The global automotive industry involves the manufacture and sales of automobiles and other retail activities, such as gas-station retail and the sale of car parts. The industry’s yearly growth rate is expected to exceed 5.5% from 2010 to 2015, reaching a value of more than $5.1 trillion by 2015, according to research from MarketLine. US vehicles sales and production account for around 40% of the global automotive industry, according to Global Automakers, whose members have contributed close to $45 billion to US automotive activity. The investment represents 300 facilities and employment for around 80,000 people with a combined yearly payroll of $6 billion. Leading US manufacturers include Ford, General Motors and the Chrysler Group. The European automotive market is led by production in Germany, Italy and France. In the EU, the industry employs 2.3 million people directly and almost another 10.5 million indirectly, according to the European Automobile Manufacturers' Association. The region produces more than 17 million vehicles a year, representing a quarter of overall global production. There are just less than 170 facilities in operation across 16 member nations, run by 17 vehicle manufacturers. Leading players include BMW, Fiat, Renault, Volkswagen, Volvo and Peugeot Citroën.Overall, Japanese market share fell around 4% year-on-year to just under 35% in August 2011. Japan holds around a 45% share in both the compact car and compact crossover markets, and 48% in the mid-size car market, according to a Kelly Blue Book report. The March 11 earthquake and tsunami cut revenue for leading carmakers Toyota and Honda by $5 billion and over $3 billion, respectively.

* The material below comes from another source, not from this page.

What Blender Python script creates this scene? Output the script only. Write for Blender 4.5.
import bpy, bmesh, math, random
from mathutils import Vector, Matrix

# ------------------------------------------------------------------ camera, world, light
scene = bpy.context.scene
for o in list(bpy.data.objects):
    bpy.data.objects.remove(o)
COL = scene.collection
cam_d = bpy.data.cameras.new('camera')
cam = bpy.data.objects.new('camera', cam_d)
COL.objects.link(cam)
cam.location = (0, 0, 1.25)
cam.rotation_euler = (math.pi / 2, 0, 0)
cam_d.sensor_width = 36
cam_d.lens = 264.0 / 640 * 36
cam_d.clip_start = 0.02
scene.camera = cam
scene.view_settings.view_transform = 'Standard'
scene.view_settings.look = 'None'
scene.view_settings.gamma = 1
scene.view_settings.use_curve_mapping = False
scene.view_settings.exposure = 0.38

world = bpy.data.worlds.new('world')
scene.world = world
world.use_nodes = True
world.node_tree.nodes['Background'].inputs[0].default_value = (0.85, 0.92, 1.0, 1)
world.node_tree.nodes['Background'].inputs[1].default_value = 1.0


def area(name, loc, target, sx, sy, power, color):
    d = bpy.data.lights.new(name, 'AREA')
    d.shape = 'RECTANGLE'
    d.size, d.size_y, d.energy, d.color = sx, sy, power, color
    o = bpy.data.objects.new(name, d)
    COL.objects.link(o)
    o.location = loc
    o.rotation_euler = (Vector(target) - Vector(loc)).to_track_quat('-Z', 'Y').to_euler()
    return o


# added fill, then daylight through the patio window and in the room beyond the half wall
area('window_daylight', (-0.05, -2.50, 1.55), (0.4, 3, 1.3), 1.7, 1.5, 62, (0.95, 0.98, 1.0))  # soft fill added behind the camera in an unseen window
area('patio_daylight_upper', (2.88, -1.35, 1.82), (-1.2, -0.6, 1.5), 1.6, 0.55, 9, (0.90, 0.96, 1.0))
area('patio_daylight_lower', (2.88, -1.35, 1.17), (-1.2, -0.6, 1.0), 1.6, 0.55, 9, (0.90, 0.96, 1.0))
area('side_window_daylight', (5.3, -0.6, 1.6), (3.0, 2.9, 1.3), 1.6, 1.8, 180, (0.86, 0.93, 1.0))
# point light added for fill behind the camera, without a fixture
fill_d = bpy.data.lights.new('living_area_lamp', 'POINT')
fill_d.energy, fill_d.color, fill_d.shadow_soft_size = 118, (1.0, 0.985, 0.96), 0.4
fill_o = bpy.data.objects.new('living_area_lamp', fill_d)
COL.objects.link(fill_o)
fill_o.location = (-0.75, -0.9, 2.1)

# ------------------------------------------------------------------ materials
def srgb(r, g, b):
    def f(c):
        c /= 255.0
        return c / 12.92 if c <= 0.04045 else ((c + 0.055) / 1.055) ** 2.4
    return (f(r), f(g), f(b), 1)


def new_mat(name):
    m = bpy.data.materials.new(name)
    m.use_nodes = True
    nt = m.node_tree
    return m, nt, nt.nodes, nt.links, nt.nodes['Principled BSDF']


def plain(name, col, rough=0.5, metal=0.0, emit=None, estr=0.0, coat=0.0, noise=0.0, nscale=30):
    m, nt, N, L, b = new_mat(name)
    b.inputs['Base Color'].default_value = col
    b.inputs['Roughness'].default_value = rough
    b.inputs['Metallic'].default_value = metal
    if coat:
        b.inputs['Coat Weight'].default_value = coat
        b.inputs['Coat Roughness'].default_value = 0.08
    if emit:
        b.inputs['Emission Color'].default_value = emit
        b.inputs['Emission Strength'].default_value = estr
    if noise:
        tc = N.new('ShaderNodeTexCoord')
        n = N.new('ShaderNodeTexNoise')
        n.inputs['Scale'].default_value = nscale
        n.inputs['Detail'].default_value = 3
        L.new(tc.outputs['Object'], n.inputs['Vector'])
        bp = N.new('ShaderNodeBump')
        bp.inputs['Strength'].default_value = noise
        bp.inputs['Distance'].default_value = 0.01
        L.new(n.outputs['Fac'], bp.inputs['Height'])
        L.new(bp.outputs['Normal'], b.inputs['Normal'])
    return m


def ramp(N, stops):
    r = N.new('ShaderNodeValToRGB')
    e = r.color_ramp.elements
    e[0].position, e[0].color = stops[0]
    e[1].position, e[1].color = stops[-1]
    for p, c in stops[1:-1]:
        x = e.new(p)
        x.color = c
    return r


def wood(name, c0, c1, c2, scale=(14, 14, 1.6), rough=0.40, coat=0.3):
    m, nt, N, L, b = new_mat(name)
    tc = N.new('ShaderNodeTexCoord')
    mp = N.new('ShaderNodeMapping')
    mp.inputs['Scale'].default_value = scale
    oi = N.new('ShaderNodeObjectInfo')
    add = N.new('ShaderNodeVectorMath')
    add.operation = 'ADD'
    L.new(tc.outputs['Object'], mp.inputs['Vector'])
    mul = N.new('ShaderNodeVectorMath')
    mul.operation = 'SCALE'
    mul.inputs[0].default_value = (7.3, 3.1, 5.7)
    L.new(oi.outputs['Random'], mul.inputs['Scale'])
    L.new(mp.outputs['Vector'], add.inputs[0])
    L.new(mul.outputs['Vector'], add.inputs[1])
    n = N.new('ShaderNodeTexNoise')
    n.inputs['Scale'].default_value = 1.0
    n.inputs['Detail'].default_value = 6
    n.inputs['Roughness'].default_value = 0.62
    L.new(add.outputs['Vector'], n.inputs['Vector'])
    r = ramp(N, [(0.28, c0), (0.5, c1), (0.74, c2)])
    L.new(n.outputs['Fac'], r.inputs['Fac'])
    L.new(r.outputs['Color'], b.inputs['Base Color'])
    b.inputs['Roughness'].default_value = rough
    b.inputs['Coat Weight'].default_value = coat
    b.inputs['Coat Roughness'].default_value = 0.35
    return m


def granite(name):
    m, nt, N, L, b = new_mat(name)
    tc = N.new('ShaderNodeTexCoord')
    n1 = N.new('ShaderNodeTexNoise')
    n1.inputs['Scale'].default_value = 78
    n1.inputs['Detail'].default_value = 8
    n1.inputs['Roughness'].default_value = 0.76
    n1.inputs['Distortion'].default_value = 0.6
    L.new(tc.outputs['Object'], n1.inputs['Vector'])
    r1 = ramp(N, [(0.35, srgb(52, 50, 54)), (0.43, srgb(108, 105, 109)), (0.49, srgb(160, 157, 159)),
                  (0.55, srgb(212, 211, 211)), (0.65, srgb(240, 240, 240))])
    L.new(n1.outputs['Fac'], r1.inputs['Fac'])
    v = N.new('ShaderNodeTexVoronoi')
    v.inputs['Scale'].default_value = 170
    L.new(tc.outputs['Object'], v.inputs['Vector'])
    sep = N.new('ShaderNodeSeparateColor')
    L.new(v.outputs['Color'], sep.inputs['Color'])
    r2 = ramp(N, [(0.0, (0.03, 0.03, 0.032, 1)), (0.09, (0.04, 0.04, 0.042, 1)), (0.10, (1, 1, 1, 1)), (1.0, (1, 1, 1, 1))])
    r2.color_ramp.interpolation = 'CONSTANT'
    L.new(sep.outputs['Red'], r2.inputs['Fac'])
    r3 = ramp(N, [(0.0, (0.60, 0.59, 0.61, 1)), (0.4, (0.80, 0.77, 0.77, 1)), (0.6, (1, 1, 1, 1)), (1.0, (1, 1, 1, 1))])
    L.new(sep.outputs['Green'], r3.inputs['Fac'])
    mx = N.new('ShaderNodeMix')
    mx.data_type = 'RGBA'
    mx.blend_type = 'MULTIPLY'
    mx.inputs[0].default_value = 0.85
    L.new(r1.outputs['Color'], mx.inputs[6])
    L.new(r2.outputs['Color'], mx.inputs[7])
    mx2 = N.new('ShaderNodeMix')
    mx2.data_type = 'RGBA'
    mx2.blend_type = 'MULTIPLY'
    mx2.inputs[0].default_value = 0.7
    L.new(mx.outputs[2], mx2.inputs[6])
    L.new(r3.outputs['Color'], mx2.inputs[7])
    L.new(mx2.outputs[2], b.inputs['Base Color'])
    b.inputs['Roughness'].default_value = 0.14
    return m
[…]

Leading Japanese automotive manufacturers include Toyota, Suzuki, Honda, Isuzu, Mazda, Daihatsu, Yamaha and Kawasaki.” [Aut14]

2.2 Recent sales trends


The Bush-Obama era economic recession seems to be getting smaller in the national rear-view mirror and automotive sales are revving up to reach pre-recession levels! “Good things come to those who wait, and everyone waiting for new car sales to once again pass the pre-recession threshold of 16 million will finally be rewarded in 2014. Edmunds.com's forecast of “16.4 million light vehicles expects car buyers to continue to flock to market, taking further advantage of more freely flowing credit to refresh the oldest vehicle fleet in history. Sales also will receive a boost in 2014 from an expected 300,000 additional lease returners, compared to 2013, who will lease or buy a new vehicle when their current leases end. At the same time, the downside risk to sales growth will be lower as the economy and consumer confidence continue to improve. While economic growth will remain modest overall, enough progress has been made that car buyers will be largely undeterred by the next rounds of U.S. fiscal crises” [Edm]. The distinguished analysts at Euler Hermes seem to share my optimism that the market is indeed brimming with opportunity “The outlook for the auto manufacturing industry and its suppliers is bright, as consumer spending is expected to rise and the aging vehicle fleet is at record highs. Automotive sales are highly correlated with consumer confidence which is generally improving as consumers continue to strengthen their finances and reduce household debt levels. As a result, banks are more willing to extend favorable credit terms making it more feasible for consumers to purchase big ticket items. Auto loan originations increased in 2013 to $92 billion, the highest level since 2007. Coupled with an expanding population, favorable demographics, and new vehicle line-ups, these trends further bolster the long-term growth outlook.”